Fazla gitmemiştim ki, işin suyunu çıkaran
günübirlikçilerin sahilin ortasında taşlarla çevirip ateş yaktıkları yerde bu
kez şişe kırıkları dikkatimi çekti. Parçalı şeylerin üzerimde karşı durulmaz
bir çekimi var. Görünümü, bütünü bölen, kıran, yeni, ucu açık cümleler,
imgeler, simgeler oluşturan parçalanmışlıklar..
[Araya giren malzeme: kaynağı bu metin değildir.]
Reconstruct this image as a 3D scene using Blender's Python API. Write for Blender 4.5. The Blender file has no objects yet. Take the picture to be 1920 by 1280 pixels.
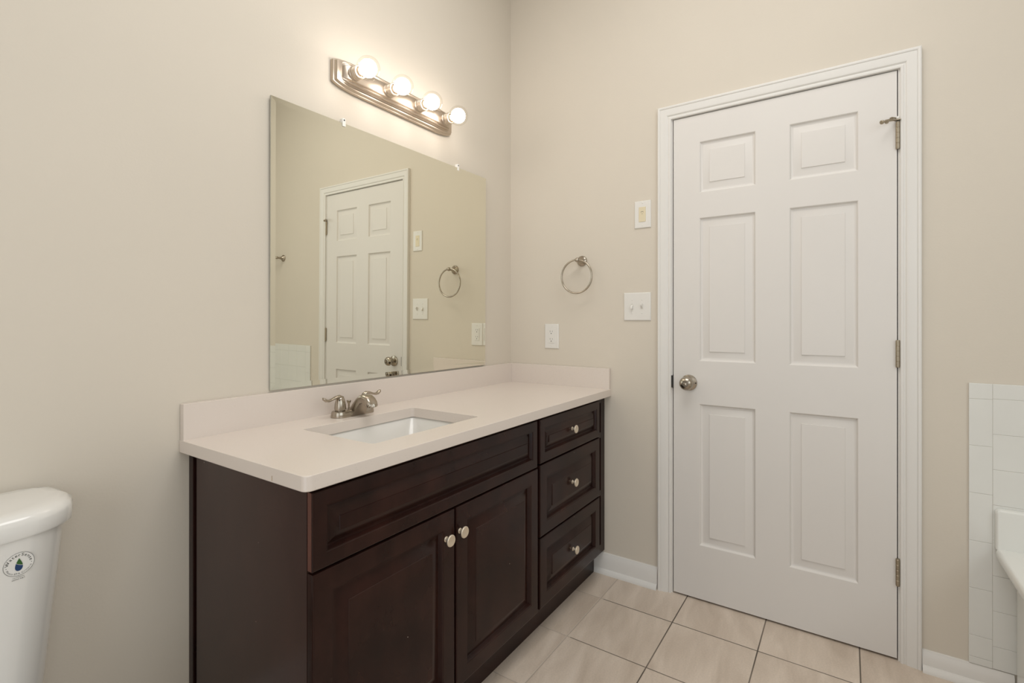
import bpy, bmesh, math, random
from mathutils import Vector, Matrix

random.seed(7)
SC = bpy.context.scene
COL = SC.collection
PI = math.pi

# ------------------------------------------------------------------ camera
TH = 0.5941
cd = bpy.data.cameras.new('camera')
cam = bpy.data.objects.new('camera', cd)
COL.objects.link(cam)
cam.location = (-2.1628, -1.4689, 1.1715)
cam.rotation_euler = (PI / 2, 0, TH - PI / 2)
cd.sensor_width = 36.0
cd.sensor_fit = 'HORIZONTAL'
cd.lens = 931.16 * 36.0 / 1920.0
cd.shift_y = -(640 - 601.0) / 1920.0
cd.clip_start = 0.02
SC.camera = cam

# ------------------------------------------------------------------ world, lights, exposure
SC.view_settings.view_transform = 'Standard'
SC.view_settings.look = 'None'
SC.view_settings.gamma = 1.0
SC.view_settings.use_curve_mapping = False
SC.view_settings.exposure = -0.06
w = bpy.data.worlds.new('world')
SC.world = w
w.use_nodes = True
w.node_tree.nodes['Background'].inputs[0].default_value = (0.75, 0.85, 1.0, 1)
w.node_tree.nodes['Background'].inputs[1].default_value = 0.6


def area(name, loc, direction, sx, sy, power, color):
    l = bpy.data.lights.new(name, 'AREA')
    l.shape = 'RECTANGLE'
    l.size = sx
    l.size_y = sy
    l.energy = power
    l.color = color
    o = bpy.data.objects.new(name, l)
    COL.objects.link(o)
    o.location = loc
    o.rotation_euler = Vector(direction).to_track_quat('-Z', 'Y').to_euler()
    return o


# unseen area fills added to light the room: tub side, entry side, ceiling
area('tub_side_fill', (-2.0, -2.78, 1.85), (0, 1, -0.05), 1.9, 1.3, 14.0, (0.90, 0.98, 1.0))
area('entry_side_fill', (-3.48, -1.35, 1.25), (1, 0, 0.05), 1.6, 2.2, 14.5, (0.955, 0.985, 1.0))
area('ceiling_fill', (-1.25, -1.2, 3.04), (0, 0, -1), 1.2, 1.2, 21, (1.0, 0.985, 0.97))
BULB_STRENGTH = 18.5


# ------------------------------------------------------------------ materials
def new_mat(name):
    m = bpy.data.materials.new(name)
    m.use_nodes = True
    nt = m.node_tree
    b = nt.nodes['Principled BSDF']
    return m, nt, b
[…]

Ufak bir –herhalde- viski şişesi, kim bilir hangi ayyaşın
heyheylenmesiyle boynundan tutulduğu gibi ateş yerini çevreleyen taşlara
çalınarak parçalanmış. Fazla değil; camın kalınlığı tuzla buz olmasını
engellemiş. Yandan gelen sabah güneşi, camdan süzülüşü, çeşitlenen renkler, taş
ve camın yanak yanaklığı.. Ahh!
Hiç çiğnemediğim bir kuralım var: Fotograf nesnene
dokunmayacaksın! Yani ellemeyeceksin. Dilediğince dokunacağın, müdahale
edebileceğin şey, senin ona yaklaşımın. Bakış açısı, ışık, perspektif,
çerçeveleme ve tabii kamera ayarları ile bir noktaya kadar çekim sonrası
işleme. Bu kuralla gözettiğim düşünce galiba şu: Tabağındakinden, elindeki,
önündekinden en iyiyi çıkar. Varolanı kendi istediğime göre değiştirmek yerine
(bu yalnızca zorlama, hatta zorbaca gelmiyor; kendi isteğim demek, bildiğimden şaşmamak demek, bu da beni
bildiğimden daha öteye götürmez, kendimle kısıtlar) onu algılayışımla oynamak.
Böylece mevcuttan yola çıkan bir arayışa dalmak. Bunda rastlantıya (nesneyi
rastlantısal bir halde buluyorum) epey bir yer açma da var ki
beklenmediklikler, tasarlanmamış sonuçlar, keşifler için çok bereketli bir
alan.
Fare kıstırmış kedi gibi başladım kırık şişenin çevresinde
dört dönmeye ve de hikayeler görmeye. Oynadım, oynadım. Bakışımı kaldırıp
Korsan koyundan yola çıkan keçi sürüsünü seyrettim, Yörük kadının keçileri
güderken attığı vahşi çığlıkları dinledim –opera yazsam bunları eklemenin bir
yolunu arardım -palto dikilecek ne güzel bir düğme. Sonra devam ettim.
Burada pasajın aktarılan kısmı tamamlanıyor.